In a significant move to provide financial relief to investors impacted by the 2019 fund management industry collapse, the Securities and Exchange Commission (SEC), in collaboration with the Ministry of Finance, has approved the release of GHS 1.5 billion to affected investors.
The Commission, in a statement, indicated that the GHS 1.5 billion bailout is aimed at providing much-needed support to investors whose funds were trapped in defunct companies such as Blackshield Capital Management Limited (formerly Gold Coast Fund Management Limited) and Kron Capital Limited.
“As announced by the Hon. Minister of Finance in his recent monthly economic update, the Government, through the Ministry of Finance, has approved the release of an amount of GHS 1.5 billion to continue the bailout program to affected investors of the failed fund management companies that had their licenses revoked in November 2019”.
The Securities And Exchange Commission (SEC)
According to the statement, the release will be rolled out in three phases: GHS 700 million in August 2024, GHS 400 million in October 2024, and GHS 400 million in December 2024.
These funds according to the Commission will supplement the GHS 4.46 billion that has already been distributed to investors with verified claims over the last four years.
“The bailout money released so far has been used to pay a total number of 84,202 investor claims of the failed fund management companies out of which 69,445 (representing approx. 82%) investor claims have been fully settled”.
The Securities And Exchange Commission (SEC)
Details of the Bailout Plan
In explaining the details of the bailout, the SEC disclosed that out of the 84,202 investor claims reviewed thus far, approximately 82%, or 69,445 investors, have had their claims fully settled.
The statement therefore indicated that the latest round of funding is expected to boost that number significantly, with the new release aiming to fully settle an additional 91% of claims by offering a top-up payment to affected investors.
According to the statement, under the terms of the current bailout package, investors will receive either GHS 50,000 or 15% of their remaining outstanding claims, whichever is higher. The package offers a lifeline to those still reeling from the impact of the fund management crisis.
Additionally, the statement indicated that the bailout would be channelled through the Amalgamated Mutual Fund (AM Fund) managed by GCB Capital Ltd.
It stated that SEC-appointed fund managers are expected to hold a meeting soon to provide additional guidance to investors seeking to access these funds.
It also indicated that investors could either withdraw their bailout funds or leave their claims in the AM Fund for professional management by GCB Capital.
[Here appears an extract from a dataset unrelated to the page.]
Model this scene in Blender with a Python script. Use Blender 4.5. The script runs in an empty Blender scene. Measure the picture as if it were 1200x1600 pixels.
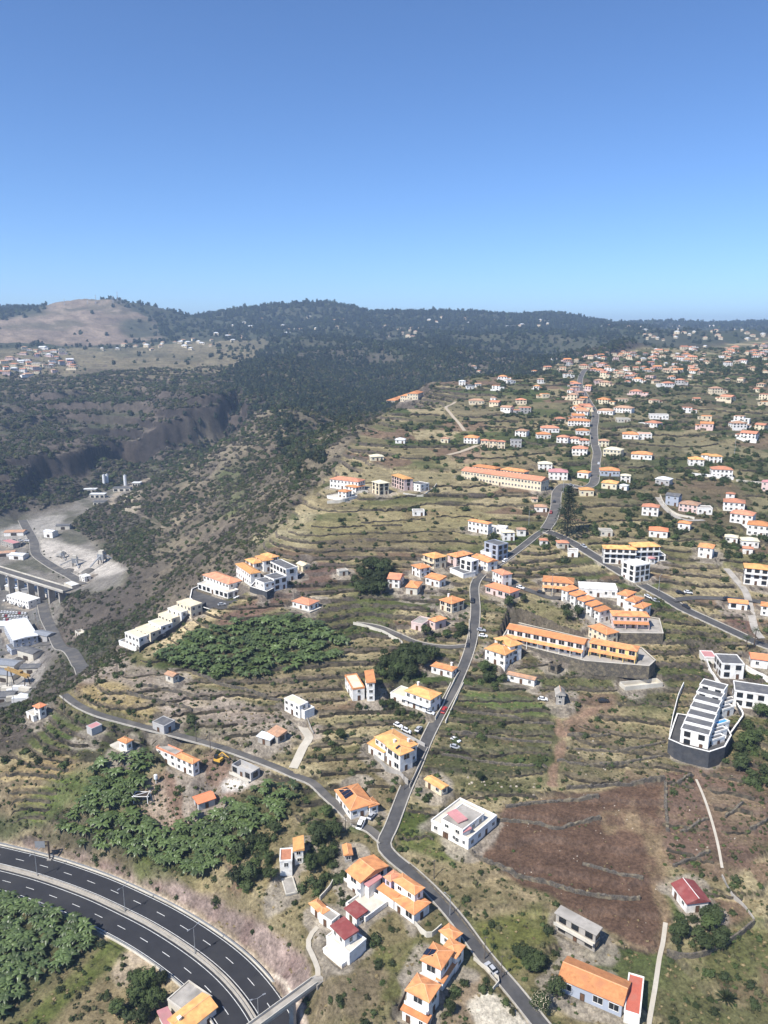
import bpy, math, random
import numpy as np
from mathutils import Vector

random.seed(7)
rng = np.random.default_rng(11)
scene = bpy.context.scene
COL = scene.collection
rad = math.radians

# ------------------------------------------------------------------ camera
CAM_Z = 230.0
PITCH = math.atan(280.0 / 1200.0)
FPX = 1200.0
cam_d = bpy.data.cameras.new('camera')
cam_d.sensor_fit = 'VERTICAL'
cam_d.sensor_height = 36.0
cam_d.lens = 36.0 * FPX / 1600.0
cam_d.clip_start = 1.0
cam_d.clip_end = 30000.0
cam = bpy.data.objects.new('camera', cam_d)
COL.objects.link(cam)
cam.location = (0, 0, CAM_Z)
cam.rotation_euler = (math.pi / 2 - PITCH, 0, 0)
scene.camera = cam

# ------------------------------------------------------------------ sky, sun, exposure
SUN_EL = rad(50)
SUN_DIR = Vector((-0.73 * math.cos(SUN_EL), -0.683 * math.cos(SUN_EL), math.sin(SUN_EL))).normalized()
world = bpy.data.worlds.new('World')
scene.world = world
world.use_nodes = True
wn = world.node_tree.nodes
wl = world.node_tree.links
sky = wn.new('ShaderNodeTexSky')
sky.sky_type = 'NISHITA'
sky.sun_disc = False
sky.sun_elevation = SUN_EL
sky.sun_rotation = math.atan2(SUN_DIR.x, SUN_DIR.y)
sky.altitude = 300
sky.air_density = 0.75
sky.dust_density = 0.3
sky.ozone_density = 10.0
wl.new(sky.outputs[0], wn['Background'].inputs[0])
wn['Background'].inputs[1].default_value = 0.12
sun_d = bpy.data.lights.new('sun', 'SUN')
sun_d.energy = 5.0
sun_d.angle = rad(0.53)
sun_d.color = (1.0, 0.955, 0.88)
sun = bpy.data.objects.new('sun', sun_d)
COL.objects.link(sun)
sun.rotation_euler = (-SUN_DIR).to_track_quat('-Z', 'Y').to_euler()
vs = scene.view_settings
vs.view_transform = 'Standard'
vs.look = 'None'
vs.exposure = 0.58
vs.gamma = 1.0
vs.use_curve_mapping = False

# ------------------------------------------------------------------ materials
MATS = {}
def mat(name, col, rough=0.8, var=0.12, scale=0.6, metal=0.0, bump=0.0, spec=0.3, rnd=0.0, stain=None):
    """Principled material whose colour is broken up by object-space noise (var), per-object tone (rnd), and stains."""
    if name in MATS:
        return MATS[name]
    m = bpy.data.materials.new(name)
    m.use_nodes = True
    nt = m.node_tree
    N, L = nt.nodes, nt.links
    b = N['Principled BSDF']
    b.inputs['Roughness'].default_value = rough
    b.inputs['Metallic'].default_value = metal
    b.inputs['Specular IOR Level'].default_value = spec
    geo = N.new('ShaderNodeNewGeometry')
    n1 = N.new('ShaderNodeTexNoise')
    n1.inputs['Scale'].default_value = scale
    n1.inputs['Detail'].default_value = 5
    n1.inputs['Roughness'].default_value = 0.65
    L.new(geo.outputs['Position'], n1.inputs['Vector'])
    mr = N.new('ShaderNodeMapRange')
    mr.inputs[1].default_value = 0.25
    mr.inputs[2].default_value = 0.75
    mr.inputs[3].default_value = 1 - var * 1.5
    mr.inputs[4].default_value = 1 + var
    L.new(n1.outputs['Fac'], mr.inputs[0])
    fac = mr.outputs[0]
    if rnd:
        oi = N.new('ShaderNodeObjectInfo')
        mr2 = N.new('ShaderNodeMapRange')
        mr2.inputs[3].default_value = 1 - rnd
        mr2.inputs[4].default_value = 1 + rnd
        L.new(oi.outputs['Random'], mr2.inputs[0])
        mu = N.new('ShaderNodeMath')
        mu.operation = 'MULTIPLY'
        L.new(fac, mu.inputs[0])
        L.new(mr2.outputs[0], mu.inputs[1])
        fac = mu.outputs[0]
    sc = N.new('ShaderNodeVectorMath')
    sc.operation = 'SCALE'
    sc.inputs[0].default_value = col[:3]
    L.new(fac, sc.inputs['Scale'])
    out = sc.outputs[0]
    if stain:
        n2 = N.new('ShaderNodeTexNoise')
        n2.inputs['Scale'].default_value = stain[1]
        n2.inputs['Detail'].default_value = 4
        L.new(geo.outputs['Position'], n2.inputs['Vector'])
        r2 = N.new('ShaderNodeMapRange')
        r2.inputs[1].default_value = 0.48
        r2.inputs[2].default_value = 0.68
        r2.inputs[3].default_value = 0.0
        r2.inputs[4].default_value = stain[2]
        L.new(n2.outputs['Fac'], r2.inputs[0])
        mx = N.new('ShaderNodeMix')
        mx.data_type = 'RGBA'
        L.new(r2.outputs[0], mx.inputs[0])
        L.new(out, mx.inputs[6])
        mx.inputs[7].default_value = (*stain[0], 1)
        out = mx.outputs[2]
    L.new(out, b.inputs['Base Color'])
    if bump:
        bp = N.new('ShaderNodeBump')
        bp.inputs['Strength'].default_value = bump
        bp.inputs['Distance'].default_value = 0.3
        L.new(n1.outputs['Fac'], bp.inputs['Height'])
        L.new(bp.outputs[0], b.inputs['Normal'])
    MATS[name] = m
    return m

DIRT = (0.30, 0.25, 0.19)
mat('white', (0.78, 0.76, 0.72), 0.85, 0.05, 0.5, stain=((0.48, 0.43, 0.36), 0.5, 0.65))
mat('cream', (0.70, 0.60, 0.43), 0.85, 0.06, 0.5, stain=((0.46, 0.38, 0.28), 0.5, 0.6))
mat('pale_pink', (0.66, 0.50, 0.46), 0.85, 0.06, 0.5, stain=((0.45, 0.36, 0.32), 0.35, 0.4))
mat('lilac', (0.55, 0.50, 0.62), 0.85, 0.06, 0.5)
mat('yellow', (0.78, 0.58, 0.22), 0.85, 0.06, 0.5, stain=((0.5, 0.38, 0.2), 0.35, 0.3))
mat('ochre_pale', (0.68, 0.61, 0.44), 0.85, 0.06, 0.4, stain=((0.45, 0.40, 0.28), 0.3, 0.5))
mat('grey_wall', (0.42, 0.41, 0.40), 0.9, 0.10, 0.6, stain=(DIRT, 0.3, 0.4))
mat('blue_grey', (0.36, 0.39, 0.45), 0.85, 0.06, 0.5)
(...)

Continued Commitment to Investor Protection
Investors who have accepted the government’s bailout package are encouraged to contact the SEC-appointed agent, PricewaterhouseCoopers (PwC) Ghana, or GCB Capital Ltd. for further guidance.
The Security and Exchange Commission also indicated that it has set up a dedicated bailout portal—[www.bailout.orc.gov.gh](http://www.bailout.orc.gov.gh)—where affected investors can find more information and updates on the payout process.
In November 2019, the SEC revoked the licenses of 53 fund management companies following the industry’s collapse, citing issues related to governance failures, insolvency, and regulatory violations.
The revocation resulted in a severe financial crisis, with thousands of investors unable to access their funds.
Following the incident, the government launched a comprehensive bailout program, with the GHS 1.5 billion release marking the latest phase of the initiative.
According to SEC, this move is largely motivated by humanitarian concerns, ensuring that those whose livelihoods were impacted by the financial mismanagement are given a lifeline
The SEC reaffirmed its commitment to ensuring that the payout process runs smoothly and that all affected investors receive the financial relief they deserve.
It noted that while significant progress has been made, with a substantial portion of claims fully settled, this latest release is expected to close the gap further, providing closure to investors who have been awaiting resolution since 2019.